10.6 Appraisal - No Difference

"There is no difference" -- heresy in his own day.  For Paul showed that in God's eyes there was no race problem: "all have sinned," and all are "justified freely."   There are not two paths to God, nor is there a single path with a "Jews Only" sign on the gate.  Instead -- and this is the point that drove his enemies to murderous rage -- God solved the problem of Gentile unrighteousness by setting aside the Law which created two categories of humans, and substituting His son Jesus Christ, in whom all men and women are unified when they believe:

            For he himself is our peace, who has made the two one and has destroyed the barrier, the dividing wall of hostility, by abolishing in his flesh the law with its commandments and regulations. His purpose was to create in himself one new man out of the two, thus making peace, and in this one body to reconcile both of them to God through the cross, by which he put to death their hostility (Eph 2:14-16).

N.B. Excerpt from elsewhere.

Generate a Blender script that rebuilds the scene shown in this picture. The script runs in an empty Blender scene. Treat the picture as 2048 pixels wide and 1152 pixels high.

            This revelation, which is what it was -- not an idea of human poetic imagination, but a Divine impartation -- was repeated in several of Paul's epistles:

            I appeal to you, brothers, in the name of our Lord Jesus Christ, that all of you agree with one another so that there may be no divisions among you and that you may be perfectly united in mind and thought (1 Cor 1:10)

            For we were all baptized by one Spirit into one body--whether Jews or Greeks, slave or free--and we were all given the one Spirit to drink. (1 Cor 12:13)

            Here there is no Greek or Jew, circumcised or uncircumcised, barbarian, Scythian, slave or free, but Christ is all, and is in all  (Col 3:11).


This is the great theme of his ministry, not just the proclamation of the Gospel of salvation, but of the racial consequences of that Gospel.  It is not possible to talk accurately about the Pauline mechanics of individual salvation (hearing the Word, repentance, faith, confession, receiving the Spirit) and neglect the corporate consequences.  For Paul, a Jew who believed in Jesus as Messiah could not continue under the Law.  Instead, he would find himself thrust into a new congregation composed of mixed-race people, who shared his own faith but not his background, and over whom he had no superiority.  And these people would be his new brothers and sisters, taking the place of his former co-religionists, who were people of like blood and language.  Could anything more socially revolutionary be imagined?

Obviously, this did not play well in Jerusalem, where the ties to the old community remained strong.  Elsewhere, the new congregations could not be built on an Old-Covenant foundation, because that foundation was alien to Gentile believers.  The new ecclesiastical order had to be Gentile in nature, so that it would not be intimidating to pagans and polytheists.  Yet it was Paul's intent that these churches not only stand in continuity with the Old Testament teaching, but that they inherit the promises God had made to national Israel:  His Presence among them, His favor on them, and His Kingdom in their midst.